Я приведу еще один пример подобного же рода, который мне всегда особенно нравился. Припомним, что говорит Хоггарт об Аполлоне Бель-ведерском143. «Этого Аполлона, – замечает он, – и Антиноя можно видеть в Риме в одном и том же дворце. Но если Антиной приводит зрителя в восхищение, то Аполлон, напротив, поражает, и именно потому, что, как говорят путешественники, по виду он представляет нечто сверхчеловеческое, нечто такое, чего большая часть из них обычно не в силах описать. Это впечатление, по их словам, тем удивительнее, что при ближайшем исследовании становится ясной самому неискушенному глазу непропорциональность статуи. Один из лучших наших английских скульпторов, ездивший недавно в Рим, подтвердил мне только что сказанное, а именно то, что ноги и бедра статуи слишком длинны и толсты по отношению к верхней части тела. Андреа Сакки, один из величайших итальянских живописцев, был, по-видимому, того же мнения, иначе трудно было бы понять, зачем он в своей знаменитой картине (которая теперь находится в Англии), изображающей увенчание певца Пасквилини Аполлоном, придал своему Аполлону пропорции Антиноя, между тем как в остальном вся фигура его представляет копию с Аполлона Бельведерского.
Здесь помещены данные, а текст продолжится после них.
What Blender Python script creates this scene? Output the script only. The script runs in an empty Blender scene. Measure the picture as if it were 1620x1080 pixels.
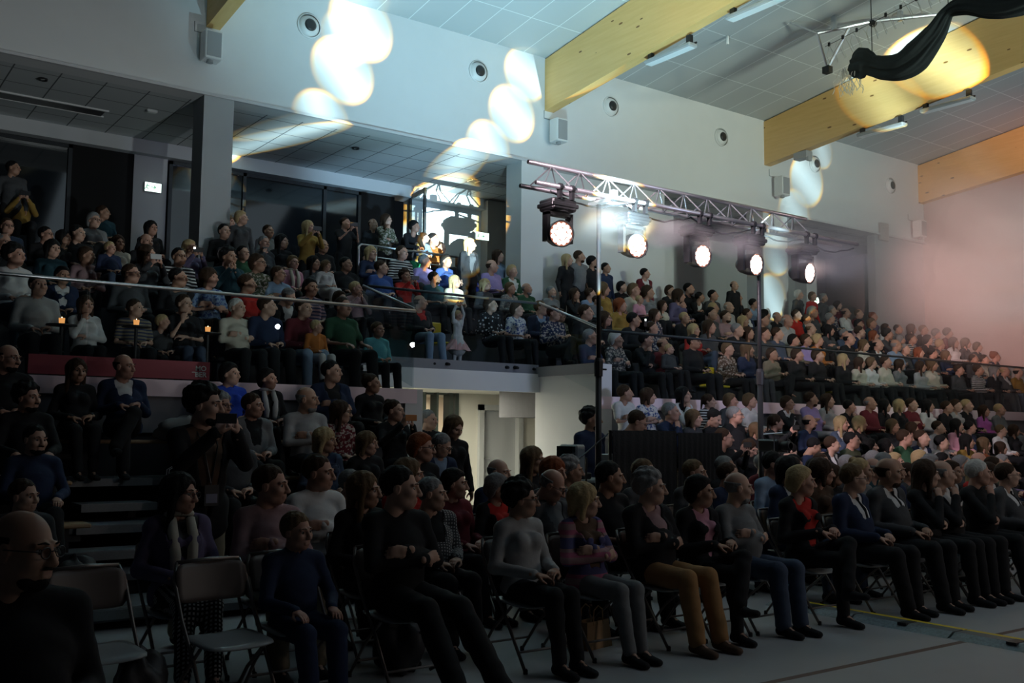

Но хотя мы действительно часто наблюдаем в величайших произведениях, что какая-нибудь маловажная деталь в них оставляется без внимания, однако это не может иметь места в настоящем случае, ибо в прекрасной статуе соразмерность есть одно из важнейших условий красоты. Итак, необходимо заключить, что нижние части тела увеличены умышленно, ибо в противном случае легко было бы избежать этого недостатка. Действительно, при более глубоком изучении красот этой фигуры мы приходим к убеждению, что то, что считалось невыразимо прекрасным в статуе в целом, происходит именно от той несоразмерности частей, которая на первый взгляд кажется недостатком». Все это чрезвычайно верно и остроумно. Я прибавлю только со своей стороны, что уже сам Гомер чувствовал и указывал на то, что особая величина ног и бедер придает фигуре более величественный вид. Ибо, когда Антенор сравнивает Улисса с Менелаем, он, между прочим, замечает:

Стоя, плечами широкими царь Менелай отличался; Сидя же вместе, почтеннее был Одиссей Благородный144.

Итак, если Улисс в сидячем положении выигрывал в смысле внешности, между тем как Менелай терял, то нетрудно понять, как верхняя часть туловища относилась у обоих и к ногам и к бедрам. У Улисса она была велика по сравнению с нижней частью, у Менелая же наоборот.